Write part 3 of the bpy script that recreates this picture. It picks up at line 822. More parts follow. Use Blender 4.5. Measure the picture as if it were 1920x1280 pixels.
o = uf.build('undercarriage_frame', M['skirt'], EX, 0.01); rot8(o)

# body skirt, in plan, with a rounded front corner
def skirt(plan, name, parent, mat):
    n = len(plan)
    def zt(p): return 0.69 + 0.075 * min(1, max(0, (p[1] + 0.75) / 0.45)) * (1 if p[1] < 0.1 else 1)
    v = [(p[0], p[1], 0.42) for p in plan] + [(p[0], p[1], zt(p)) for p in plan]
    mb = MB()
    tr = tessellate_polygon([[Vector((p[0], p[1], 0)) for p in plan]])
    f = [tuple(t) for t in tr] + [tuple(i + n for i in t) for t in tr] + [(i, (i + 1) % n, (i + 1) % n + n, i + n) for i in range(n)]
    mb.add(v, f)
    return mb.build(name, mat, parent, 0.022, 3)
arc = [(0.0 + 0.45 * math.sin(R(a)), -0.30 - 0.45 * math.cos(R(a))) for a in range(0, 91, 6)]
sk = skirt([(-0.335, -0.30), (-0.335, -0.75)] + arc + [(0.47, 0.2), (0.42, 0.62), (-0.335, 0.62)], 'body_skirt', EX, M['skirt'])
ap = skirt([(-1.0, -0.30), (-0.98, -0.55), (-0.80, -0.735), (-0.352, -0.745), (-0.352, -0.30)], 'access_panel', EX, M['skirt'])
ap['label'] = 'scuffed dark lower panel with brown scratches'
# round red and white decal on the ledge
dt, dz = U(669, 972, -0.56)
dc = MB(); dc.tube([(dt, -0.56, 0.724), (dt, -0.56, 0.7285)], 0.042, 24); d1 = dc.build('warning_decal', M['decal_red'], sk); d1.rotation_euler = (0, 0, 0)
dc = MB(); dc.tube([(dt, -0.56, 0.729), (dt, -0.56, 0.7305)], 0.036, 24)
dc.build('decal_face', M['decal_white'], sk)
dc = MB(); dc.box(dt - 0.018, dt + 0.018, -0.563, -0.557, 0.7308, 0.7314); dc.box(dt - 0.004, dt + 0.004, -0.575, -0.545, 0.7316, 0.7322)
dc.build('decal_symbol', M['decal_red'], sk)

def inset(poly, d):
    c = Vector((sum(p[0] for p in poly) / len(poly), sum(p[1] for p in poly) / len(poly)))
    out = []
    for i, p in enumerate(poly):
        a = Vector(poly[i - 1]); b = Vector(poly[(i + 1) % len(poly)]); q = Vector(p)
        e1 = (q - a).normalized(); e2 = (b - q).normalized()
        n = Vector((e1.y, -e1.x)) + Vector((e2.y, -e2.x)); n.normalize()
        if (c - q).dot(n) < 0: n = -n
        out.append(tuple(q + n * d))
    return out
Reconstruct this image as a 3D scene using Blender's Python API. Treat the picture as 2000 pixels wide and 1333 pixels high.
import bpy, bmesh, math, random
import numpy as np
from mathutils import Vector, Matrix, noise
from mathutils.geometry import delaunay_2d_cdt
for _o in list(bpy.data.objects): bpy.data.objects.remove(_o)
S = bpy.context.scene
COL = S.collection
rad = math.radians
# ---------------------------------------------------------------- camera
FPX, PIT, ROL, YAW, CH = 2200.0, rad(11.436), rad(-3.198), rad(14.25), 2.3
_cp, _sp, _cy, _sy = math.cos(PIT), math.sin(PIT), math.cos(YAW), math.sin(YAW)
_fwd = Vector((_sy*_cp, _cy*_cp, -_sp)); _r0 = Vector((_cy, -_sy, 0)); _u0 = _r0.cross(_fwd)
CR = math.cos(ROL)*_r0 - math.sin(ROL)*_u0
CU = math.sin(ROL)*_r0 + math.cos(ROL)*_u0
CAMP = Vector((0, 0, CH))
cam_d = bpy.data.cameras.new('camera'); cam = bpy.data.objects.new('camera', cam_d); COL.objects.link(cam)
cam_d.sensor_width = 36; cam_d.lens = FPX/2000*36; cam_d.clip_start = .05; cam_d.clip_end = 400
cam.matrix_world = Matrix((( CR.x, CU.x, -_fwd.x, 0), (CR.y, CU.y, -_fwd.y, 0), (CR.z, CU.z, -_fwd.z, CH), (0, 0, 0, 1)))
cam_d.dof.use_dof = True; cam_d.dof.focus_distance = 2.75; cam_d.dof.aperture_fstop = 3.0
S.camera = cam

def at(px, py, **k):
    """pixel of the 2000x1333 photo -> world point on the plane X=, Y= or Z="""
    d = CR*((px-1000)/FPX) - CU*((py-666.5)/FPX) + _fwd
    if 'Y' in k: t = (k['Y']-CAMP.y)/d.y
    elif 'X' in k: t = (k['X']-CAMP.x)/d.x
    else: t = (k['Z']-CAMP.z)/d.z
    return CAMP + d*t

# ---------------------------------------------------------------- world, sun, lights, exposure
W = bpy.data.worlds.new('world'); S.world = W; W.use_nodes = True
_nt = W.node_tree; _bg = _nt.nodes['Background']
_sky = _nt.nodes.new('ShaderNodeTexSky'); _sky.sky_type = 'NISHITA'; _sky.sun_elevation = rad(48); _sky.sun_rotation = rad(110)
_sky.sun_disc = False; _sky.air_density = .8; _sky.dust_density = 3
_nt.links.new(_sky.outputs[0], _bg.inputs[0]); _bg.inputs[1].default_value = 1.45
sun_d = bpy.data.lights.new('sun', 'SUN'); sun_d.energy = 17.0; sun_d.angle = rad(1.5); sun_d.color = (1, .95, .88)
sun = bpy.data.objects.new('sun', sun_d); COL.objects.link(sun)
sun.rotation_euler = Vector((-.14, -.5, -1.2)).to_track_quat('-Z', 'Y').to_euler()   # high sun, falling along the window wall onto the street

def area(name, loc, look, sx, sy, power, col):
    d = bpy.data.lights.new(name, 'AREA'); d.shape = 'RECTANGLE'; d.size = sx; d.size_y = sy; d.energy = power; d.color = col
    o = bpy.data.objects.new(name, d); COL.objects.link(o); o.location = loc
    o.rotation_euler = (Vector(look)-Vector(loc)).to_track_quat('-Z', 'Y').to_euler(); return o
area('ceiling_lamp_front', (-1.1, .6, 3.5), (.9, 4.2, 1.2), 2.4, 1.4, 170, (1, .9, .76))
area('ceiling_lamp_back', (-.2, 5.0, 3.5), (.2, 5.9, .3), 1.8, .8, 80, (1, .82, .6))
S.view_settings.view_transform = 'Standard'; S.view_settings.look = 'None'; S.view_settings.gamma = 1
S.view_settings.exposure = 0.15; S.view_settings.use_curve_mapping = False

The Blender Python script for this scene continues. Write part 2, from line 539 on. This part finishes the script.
===
◆ To do ◆
Please reproduce the entire listing, exactly as shown.

◆ Written solution ◆
Write part 3 of the bpy script that recreates this picture. It picks up at line 822. More parts follow. Use Blender 4.5. Measure the picture as if it were 1920x1280 pixels.
o = uf.build('undercarriage_frame', M['skirt'], EX, 0.01); rot8(o)

# body skirt, in plan, with a rounded front corner
def skirt(plan, name, parent, mat):
    n = len(plan)
    def zt(p): return 0.69 + 0.075 * min(1, max(0, (p[1] + 0.75) / 0.45)) * (1 if p[1] < 0.1 else 1)
    v = [(p[0], p[1], 0.42) for p in plan] + [(p[0], p[1], zt(p)) for p in plan]
    mb = MB()
    tr = tessellate_polygon([[Vector((p[0], p[1], 0)) for p in plan]])
    f = [tuple(t) for t in tr] + [tuple(i + n for i in t) for t in tr] + [(i, (i + 1) % n, (i + 1) % n + n, i + n) for i in range(n)]
    mb.add(v, f)
    return mb.build(name, mat, parent, 0.022, 3)
arc = [(0.0 + 0.45 * math.sin(R(a)), -0.30 - 0.45 * math.cos(R(a))) for a in range(0, 91, 6)]
sk = skirt([(-0.335, -0.30), (-0.335, -0.75)] + arc + [(0.47, 0.2), (0.42, 0.62), (-0.335, 0.62)], 'body_skirt', EX, M['skirt'])
ap = skirt([(-1.0, -0.30), (-0.98, -0.55), (-0.80, -0.735), (-0.352, -0.745), (-0.352, -0.30)], 'access_panel', EX, M['skirt'])
ap['label'] = 'scuffed dark lower panel with brown scratches'
# round red and white decal on the ledge
dt, dz = U(669, 972, -0.56)
dc = MB(); dc.tube([(dt, -0.56, 0.724), (dt, -0.56, 0.7285)], 0.042, 24); d1 = dc.build('warning_decal', M['decal_red'], sk); d1.rotation_euler = (0, 0, 0)
dc = MB(); dc.tube([(dt, -0.56, 0.729), (dt, -0.56, 0.7305)], 0.036, 24)
dc.build('decal_face', M['decal_white'], sk)
dc = MB(); dc.box(dt - 0.018, dt + 0.018, -0.563, -0.557, 0.7308, 0.7314); dc.box(dt - 0.004, dt + 0.004, -0.575, -0.545, 0.7316, 0.7322)
dc.build('decal_symbol', M['decal_red'], sk)

def inset(poly, d):
    c = Vector((sum(p[0] for p in poly) / len(poly), sum(p[1] for p in poly) / len(poly)))
    out = []
    for i, p in enumerate(poly):
        a = Vector(poly[i - 1]); b = Vector(poly[(i + 1) % len(poly)]); q = Vector(p)
        e1 = (q - a).normalized(); e2 = (b - q).normalized()
        n = Vector((e1.y, -e1.x)) + Vector((e2.y, -e2.x)); n.normalize()
        if (c - q).dot(n) < 0: n = -n
        out.append(tuple(q + n * d))
    return out
Reconstruct this image as a 3D scene using Blender's Python API. Treat the picture as 2000 pixels wide and 1333 pixels high.
import bpy, bmesh, math, random
import numpy as np
from mathutils import Vector, Matrix, noise
from mathutils.geometry import delaunay_2d_cdt
for _o in list(bpy.data.objects): bpy.data.objects.remove(_o)
S = bpy.context.scene
COL = S.collection
rad = math.radians
# ---------------------------------------------------------------- camera
FPX, PIT, ROL, YAW, CH = 2200.0, rad(11.436), rad(-3.198), rad(14.25), 2.3
_cp, _sp, _cy, _sy = math.cos(PIT), math.sin(PIT), math.cos(YAW), math.sin(YAW)
_fwd = Vector((_sy*_cp, _cy*_cp, -_sp)); _r0 = Vector((_cy, -_sy, 0)); _u0 = _r0.cross(_fwd)
CR = math.cos(ROL)*_r0 - math.sin(ROL)*_u0
CU = math.sin(ROL)*_r0 + math.cos(ROL)*_u0
CAMP = Vector((0, 0, CH))
cam_d = bpy.data.cameras.new('camera'); cam = bpy.data.objects.new('camera', cam_d); COL.objects.link(cam)
cam_d.sensor_width = 36; cam_d.lens = FPX/2000*36; cam_d.clip_start = .05; cam_d.clip_end = 400
cam.matrix_world = Matrix((( CR.x, CU.x, -_fwd.x, 0), (CR.y, CU.y, -_fwd.y, 0), (CR.z, CU.z, -_fwd.z, CH), (0, 0, 0, 1)))
cam_d.dof.use_dof = True; cam_d.dof.focus_distance = 2.75; cam_d.dof.aperture_fstop = 3.0
S.camera = cam

def at(px, py, **k):
    """pixel of the 2000x1333 photo -> world point on the plane X=, Y= or Z="""
    d = CR*((px-1000)/FPX) - CU*((py-666.5)/FPX) + _fwd
    if 'Y' in k: t = (k['Y']-CAMP.y)/d.y
    elif 'X' in k: t = (k['X']-CAMP.x)/d.x
    else: t = (k['Z']-CAMP.z)/d.z
    return CAMP + d*t

# ---------------------------------------------------------------- world, sun, lights, exposure
W = bpy.data.worlds.new('world'); S.world = W; W.use_nodes = True
_nt = W.node_tree; _bg = _nt.nodes['Background']
_sky = _nt.nodes.new('ShaderNodeTexSky'); _sky.sky_type = 'NISHITA'; _sky.sun_elevation = rad(48); _sky.sun_rotation = rad(110)
_sky.sun_disc = False; _sky.air_density = .8; _sky.dust_density = 3
_nt.links.new(_sky.outputs[0], _bg.inputs[0]); _bg.inputs[1].default_value = 1.45
sun_d = bpy.data.lights.new('sun', 'SUN'); sun_d.energy = 17.0; sun_d.angle = rad(1.5); sun_d.color = (1, .95, .88)
sun = bpy.data.objects.new('sun', sun_d); COL.objects.link(sun)
sun.rotation_euler = Vector((-.14, -.5, -1.2)).to_track_quat('-Z', 'Y').to_euler()   # high sun, falling along the window wall onto the street

def area(name, loc, look, sx, sy, power, col):
    d = bpy.data.lights.new(name, 'AREA'); d.shape = 'RECTANGLE'; d.size = sx; d.size_y = sy; d.energy = power; d.color = col
    o = bpy.data.objects.new(name, d); COL.objects.link(o); o.location = loc
    o.rotation_euler = (Vector(look)-Vector(loc)).to_track_quat('-Z', 'Y').to_euler(); return o
area('ceiling_lamp_front', (-1.1, .6, 3.5), (.9, 4.2, 1.2), 2.4, 1.4, 170, (1, .9, .76))
area('ceiling_lamp_back', (-.2, 5.0, 3.5), (.2, 5.9, .3), 1.8, .8, 80, (1, .82, .6))
S.view_settings.view_transform = 'Standard'; S.view_settings.look = 'None'; S.view_settings.gamma = 1
S.view_settings.exposure = 0.15; S.view_settings.use_curve_mapping = False

The Blender Python script for this scene continues. Write part 2, from line 539 on. This part finishes the script.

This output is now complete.